EXERCISE. Your task is to copy every line of this material exactly.

● ● ●

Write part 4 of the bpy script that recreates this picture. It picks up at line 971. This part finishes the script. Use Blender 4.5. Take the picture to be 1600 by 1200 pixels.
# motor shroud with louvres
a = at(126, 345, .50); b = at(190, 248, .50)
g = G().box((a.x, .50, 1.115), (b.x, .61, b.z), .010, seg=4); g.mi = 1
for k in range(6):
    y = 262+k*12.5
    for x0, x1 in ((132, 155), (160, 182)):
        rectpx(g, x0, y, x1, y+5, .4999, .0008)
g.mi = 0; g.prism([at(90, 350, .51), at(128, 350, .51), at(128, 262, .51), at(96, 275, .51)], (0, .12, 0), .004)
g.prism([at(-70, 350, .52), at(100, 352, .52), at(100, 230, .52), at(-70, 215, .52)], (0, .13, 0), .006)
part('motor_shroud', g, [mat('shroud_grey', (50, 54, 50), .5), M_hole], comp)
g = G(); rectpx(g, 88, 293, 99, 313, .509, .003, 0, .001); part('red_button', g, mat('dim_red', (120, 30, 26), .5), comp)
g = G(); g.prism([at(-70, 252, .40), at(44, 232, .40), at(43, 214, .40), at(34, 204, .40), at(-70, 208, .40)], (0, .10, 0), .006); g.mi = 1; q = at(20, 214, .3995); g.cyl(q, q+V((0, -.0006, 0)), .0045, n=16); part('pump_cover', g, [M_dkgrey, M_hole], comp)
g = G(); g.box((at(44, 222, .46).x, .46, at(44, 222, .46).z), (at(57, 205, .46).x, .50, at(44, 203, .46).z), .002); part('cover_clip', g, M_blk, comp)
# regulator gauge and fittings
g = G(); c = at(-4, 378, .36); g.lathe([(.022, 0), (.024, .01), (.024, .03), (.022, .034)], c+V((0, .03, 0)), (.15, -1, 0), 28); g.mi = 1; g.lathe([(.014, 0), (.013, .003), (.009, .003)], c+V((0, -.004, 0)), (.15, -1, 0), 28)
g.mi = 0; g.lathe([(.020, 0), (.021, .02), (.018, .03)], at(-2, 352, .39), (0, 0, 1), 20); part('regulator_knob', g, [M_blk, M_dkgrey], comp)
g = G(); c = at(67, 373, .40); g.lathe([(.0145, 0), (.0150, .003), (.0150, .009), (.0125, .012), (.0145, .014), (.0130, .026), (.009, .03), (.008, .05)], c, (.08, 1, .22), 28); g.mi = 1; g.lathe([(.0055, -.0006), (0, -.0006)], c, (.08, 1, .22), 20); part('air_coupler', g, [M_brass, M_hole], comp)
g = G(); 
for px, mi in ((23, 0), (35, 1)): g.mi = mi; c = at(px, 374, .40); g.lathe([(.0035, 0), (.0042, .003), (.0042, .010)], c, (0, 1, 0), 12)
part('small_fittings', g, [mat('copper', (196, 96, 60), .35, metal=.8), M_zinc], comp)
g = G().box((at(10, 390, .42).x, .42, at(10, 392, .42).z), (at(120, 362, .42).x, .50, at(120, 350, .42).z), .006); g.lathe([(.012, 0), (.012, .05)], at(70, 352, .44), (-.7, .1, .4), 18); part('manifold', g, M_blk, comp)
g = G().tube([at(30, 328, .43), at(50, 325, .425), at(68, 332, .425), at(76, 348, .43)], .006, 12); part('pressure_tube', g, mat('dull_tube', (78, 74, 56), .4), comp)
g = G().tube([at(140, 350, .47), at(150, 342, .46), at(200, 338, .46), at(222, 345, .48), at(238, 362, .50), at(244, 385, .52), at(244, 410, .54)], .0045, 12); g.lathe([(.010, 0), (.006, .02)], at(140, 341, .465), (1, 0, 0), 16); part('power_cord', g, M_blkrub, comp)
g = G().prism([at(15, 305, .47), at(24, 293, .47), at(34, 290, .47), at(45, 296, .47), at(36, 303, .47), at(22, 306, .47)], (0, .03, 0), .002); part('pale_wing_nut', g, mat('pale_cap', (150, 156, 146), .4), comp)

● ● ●

FULL SOLUTION.
Write part 4 of the bpy script that recreates this picture. It picks up at line 971. This part finishes the script. Use Blender 4.5. Take the picture to be 1600 by 1200 pixels.
# motor shroud with louvres
a = at(126, 345, .50); b = at(190, 248, .50)
g = G().box((a.x, .50, 1.115), (b.x, .61, b.z), .010, seg=4); g.mi = 1
for k in range(6):
    y = 262+k*12.5
    for x0, x1 in ((132, 155), (160, 182)):
        rectpx(g, x0, y, x1, y+5, .4999, .0008)
g.mi = 0; g.prism([at(90, 350, .51), at(128, 350, .51), at(128, 262, .51), at(96, 275, .51)], (0, .12, 0), .004)
g.prism([at(-70, 350, .52), at(100, 352, .52), at(100, 230, .52), at(-70, 215, .52)], (0, .13, 0), .006)
part('motor_shroud', g, [mat('shroud_grey', (50, 54, 50), .5), M_hole], comp)
g = G(); rectpx(g, 88, 293, 99, 313, .509, .003, 0, .001); part('red_button', g, mat('dim_red', (120, 30, 26), .5), comp)
g = G(); g.prism([at(-70, 252, .40), at(44, 232, .40), at(43, 214, .40), at(34, 204, .40), at(-70, 208, .40)], (0, .10, 0), .006); g.mi = 1; q = at(20, 214, .3995); g.cyl(q, q+V((0, -.0006, 0)), .0045, n=16); part('pump_cover', g, [M_dkgrey, M_hole], comp)
g = G(); g.box((at(44, 222, .46).x, .46, at(44, 222, .46).z), (at(57, 205, .46).x, .50, at(44, 203, .46).z), .002); part('cover_clip', g, M_blk, comp)
# regulator gauge and fittings
g = G(); c = at(-4, 378, .36); g.lathe([(.022, 0), (.024, .01), (.024, .03), (.022, .034)], c+V((0, .03, 0)), (.15, -1, 0), 28); g.mi = 1; g.lathe([(.014, 0), (.013, .003), (.009, .003)], c+V((0, -.004, 0)), (.15, -1, 0), 28)
g.mi = 0; g.lathe([(.020, 0), (.021, .02), (.018, .03)], at(-2, 352, .39), (0, 0, 1), 20); part('regulator_knob', g, [M_blk, M_dkgrey], comp)
g = G(); c = at(67, 373, .40); g.lathe([(.0145, 0), (.0150, .003), (.0150, .009), (.0125, .012), (.0145, .014), (.0130, .026), (.009, .03), (.008, .05)], c, (.08, 1, .22), 28); g.mi = 1; g.lathe([(.0055, -.0006), (0, -.0006)], c, (.08, 1, .22), 20); part('air_coupler', g, [M_brass, M_hole], comp)
g = G(); 
for px, mi in ((23, 0), (35, 1)): g.mi = mi; c = at(px, 374, .40); g.lathe([(.0035, 0), (.0042, .003), (.0042, .010)], c, (0, 1, 0), 12)
part('small_fittings', g, [mat('copper', (196, 96, 60), .35, metal=.8), M_zinc], comp)
g = G().box((at(10, 390, .42).x, .42, at(10, 392, .42).z), (at(120, 362, .42).x, .50, at(120, 350, .42).z), .006); g.lathe([(.012, 0), (.012, .05)], at(70, 352, .44), (-.7, .1, .4), 18); part('manifold', g, M_blk, comp)
g = G().tube([at(30, 328, .43), at(50, 325, .425), at(68, 332, .425), at(76, 348, .43)], .006, 12); part('pressure_tube', g, mat('dull_tube', (78, 74, 56), .4), comp)
g = G().tube([at(140, 350, .47), at(150, 342, .46), at(200, 338, .46), at(222, 345, .48), at(238, 362, .50), at(244, 385, .52), at(244, 410, .54)], .0045, 12); g.lathe([(.010, 0), (.006, .02)], at(140, 341, .465), (1, 0, 0), 16); part('power_cord', g, M_blkrub, comp)
g = G().prism([at(15, 305, .47), at(24, 293, .47), at(34, 290, .47), at(45, 296, .47), at(36, 303, .47), at(22, 306, .47)], (0, .03, 0), .002); part('pale_wing_nut', g, mat('pale_cap', (150, 156, 146), .4), comp)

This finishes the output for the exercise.